Triplet Sensitization by "Self-Trapped" Excitons of Nontoxic CuInS2 Nanocrystals for Efficient Photon Upconversion

Triplet energy transfer (TET) from semiconductor nanocrystals (NCs) has recently emerged as a new triplet sensitization paradigm. It remains unclear how trap states pervasive in NCs influence TET or whether trapped excitons can undergo efficient TET. Here we partially address this issue by studying TET from CuInS2 NCs as a model system because their photogenerated excitons are known to be "self-trapped" due to hole localization to intragap Cu states.

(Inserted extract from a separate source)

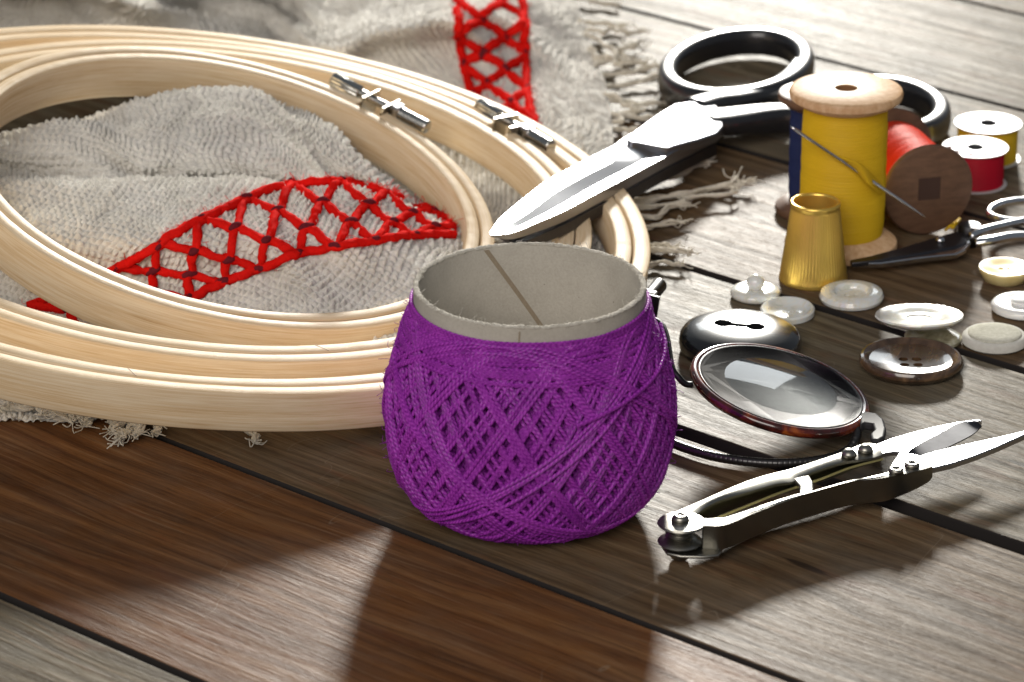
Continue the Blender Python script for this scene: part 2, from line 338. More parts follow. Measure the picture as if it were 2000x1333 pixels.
M_pearl = mottled('mother of pearl', [(.30, (.56, .60, .50)), (.44, (.80, .77, .68)), (.56, (.74, .78, .76)), (.7, (.84, .80, .78))], 2.6, .16, .6, .2, (1, 1, 1), 2.5)
M_pearldk = mottled('smoked pearl', [(.30, (.14, .12, .07)), (.5, (.34, .31, .20)), (.7, (.58, .56, .46))], 2.2, .15, .7, .1)
M_white = mottled('white plastic', [(.3, (.74, .74, .72)), (.7, (.80, .80, .78))], 1., .2, .5, .3)
M_cream = mottled('cream plastic', [(.3, (.70, .56, .22)), (.7, (.83, .72, .38))], .8, .2, .6, .3)
M_felt = fabric('speckled covered cloth', (.44, .43, .35), (.62, .61, .53), 14, .03)
M_stone = fabric('matt grey white plastic', (.52, .51, .46), (.63, .62, .57), 8, .008, .5, 0.)
def lensmat():
    t = NT('spectacle glass'); tr = t.n('ShaderNodeBsdfTransparent', Color=(.93, .95, .95)); v = t.co()
    dust = t.ramp(t.noise(v, 34, 3, .7), [(.66, 0.), (.72, 1.)])
    gl = t.n('ShaderNodeBsdfGlossy', Color=(1., 1., 1.), Roughness=.03); df = t.n('ShaderNodeBsdfDiffuse', Color=(.75, .75, .75))
    bf = t.n('ShaderNodeNewGeometry').outputs['Backfacing']; fr = t.n('ShaderNodeFresnel', IOR=t.math('ADD', 1.52, t.math('MULTIPLY', bf, 1/1.52-1.52)))
    m1 = t.n('ShaderNodeMixShader'); t.put(m1.inputs[0], fr); t.put(m1.inputs[1], tr); t.put(m1.inputs[2], gl)
    m2 = t.n('ShaderNodeMixShader'); t.put(m2.inputs[0], t.math('MULTIPLY', dust, .25)); t.put(m2.inputs[1], m1); t.put(m2.inputs[2], df)
    t.t.links.new(m2.outputs[0], t.t.nodes['Material Output'].inputs[0]); return t.m
M_lens = lensmat()

M_gapshade = simple('gap shaded plank side', (.012, .009, .008), .95)  # near-black plank sides: the shade in the gaps is put into the colour
# ------------------------------------------------------------------ the table of planks
ang = math.atan2(8000, -9080); DIR = np.array([math.cos(ang), math.sin(ang), 0]); NRM = np.array([DIR[1], -DIR[0], 0])
table = thing('wooden_table', 'dark stained wooden table top of wide planks with open dark gaps between them', 'table', (0, 0, -2.2))
edges = [(-34.6, -28.2, 1), (-27.95, -21.2, 2), (-21.0, -14.58, 2), (-14.40, -8.06, 0), (-7.87, -1.36, 1), (-1.04, 5.41, 2), (5.62, 12.0, 1), (12.18, 18.58, 2), (18.74, 24.85, 2), (25.05, 31.4, 2), (31.6, 38, 1), (38.2, 44.6, 2), (44.8, 51, 2), (51.2, 58, 2)]
for k, (a, b, mi) in enumerate(edges):
    dz = [0, -.015, .01, 0, -.05, -.008, .0, .0][k % 8] if k not in (3, 4, 5) else {3: 0.0, 4: -.045, 5: -.01}[k]
    o = obj('plank', box(((0), 0, -.9), 150, b-a, 1.8), M_planks[mi], None, smooth=False)
    o.parent = table; o.matrix_parent_inverse = Matrix.Identity(4)
    c = NRM*(a+b)/2; o.location = Vector((c[0], c[1], dz)) - table.location
    o.rotation_euler = (0, 0, ang-math.pi)
    o.data.materials.append(M_gapshade); [setattr(p_, 'material_index', 1) for p_ in o.data.polygons if abs(p_.normal.z) < .5]; bevel(o, .08 if k in (4,) else .04, 3)
und = obj('underframe', box((0, 0, -2.0), 120, 120, .35), simple('dark underside', (.01, .008, .006), .9), table, smooth=False)

# ------------------------------------------------------------------ linen cloth
PXS = np.array([-330, -160, 0, 140, 280, 400, 520, 640, 740, 820, 900, 1000, 1090, 1160], float)
I = lambda t: np.interp(PXS, [q[0] for q in t], [q[1] for q in t])
y1 = I([(-330, 352), (0, 347), (350, 345), (620, 352), (740, 380), (800, 412), (870, 455), (980, 470), (1160, 470)])
z1 = I([(-330, 2.2), (0, 2.3), (350, 2.35), (620, 2.2), (740, 1.75), (800, 1.35), (870, .8), (980, .45), (1160, .12)])
y2 = I([(-330, 266), (0, 259), (100, 243), (200, 213), (300, 190), (400, 174), (460, 178), (520, 190), (600, 222), (660, 268), (720, 330), (780, 395), (870, 425), (1160, 440)])
z2 = I([(-330, 2.3), (0, 2.4), (200, 2.75), (400, 2.9), (520, 2.7), (600, 2.4), (660, 2.0), (720, 1.5), (780, 1.0), (870, .55), (1160, .12)])
y3 = I([(-330, -70), (0, -60), (200, -30), (280, 10), (400, 60), (540, 100), (640, 90), (750, 62), (880, 40), (1000, 30), (1160, 25)])
z3 = I([(-330, 3.2), (0, 3.1), (200, 2.7), (300, 1.4), (400, .35), (520, .4), (640, 1.3), (750, 1.6), (880, 1.8), (960, 1.7), (1060, .9), (1160, .15)])
fall = I([(-330, 1), (640, 1), (820, .8), (900, .6), (1000, .35), (1160, .12)])
rows = []
def row(y, z): rows.append((np.broadcast_to(np.asarray(y, float), PXS.shape).copy(), np.maximum(np.broadcast_to(np.asarray(z, float), PXS.shape), .06)))
row(822, .06); row(790, .10); row(740, .28*fall); row(680, .55*fall); row(610, .85*fall); row(540, .25+.95*fall)
row(470, z1*.86); row((y1+440)/2, z1*.97); row(y1+10, z1*1.02); row(y1+2, z1*.96)
row(y1+4, z1*.86); row(y1+3, np.maximum(z1*.80, .1))
row(np.maximum(y1-20, y2+30), z2*.78); row((y1+y2)/2+6, z2*.90); row(y2+18, z2*1.0); row(y2, z2*1.0)
row(y2+8, z2*.80); row(y2+14, z2*.45); row(np.minimum(y2-20, 200), .25)
row(np.minimum(y3+90, 150), z3*.25+.1); row(y3+40, z3*.6); row(y3+8, z3*.97); row(y3-6, z3*1.0); row(y3-30, z3*.75); row(y3-60, z3*.5+.1); zb = I([(-330, .6), (200, .6), (300, 2.3), (440, 2.8), (560, 2.4), (640, .5), (1160, .1)]); row(y3-130, z3*.4+.2); row(y3-190, zb); row(y3-260, .3)  # zb lifts an unseen fold beyond the view to shade the valley
pxr = []
for i, (y, z) in enumerate(rows):                       # right hem follows the edge seen in the photograph
    hem = np.interp(y[-1], [-250, 0, 30, 120, 200, 290, 420, 560, 700, 822], [1100, 1125, 1135, 1165, 1190, 1215, 1225, 1180, 1060, 560])
    k = np.where(PXS > 500, 500+(PXS-500)*(hem-500)/(1160-500), PXS); pxr.append(k)
NET = np.array([[P(pxr[i][j], rows[i][0][j], rows[i][1][j]) for j in range(len(PXS))] for i in range(len(rows))])
def dense(net, na, nb):
    A = np.array([cr(net[:, j], na) for j in range(net.shape[1])]).transpose(1, 0, 2)
    B = np.array([cr(A[i], nb) for i in range(na)]); return B
NA, NB = 1600, 1150
G = dense(NET, 300, 240)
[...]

We found that, thanks to the long lifetime (209 +/- 17 ns) of self-trapped excitons, they could be extracted with an efficiency of similar to 92.3% by surface-anchored anthracene despite that the TET rate was relatively slow (57.1 +/- 1.7 mu s(-1)). We further leveraged this efficient sensitization to achieve triplet-triplet-annihilation photon upconversion (TTA-UC) with a quantum yield of 18.6 +/- 0.3%. Thus, this study not only demonstrates trapped excitons can undergo efficient TET as well, but also presents the first TTA-UC system sensitized by nontoxic NCs which is important for the real-life application of this technique.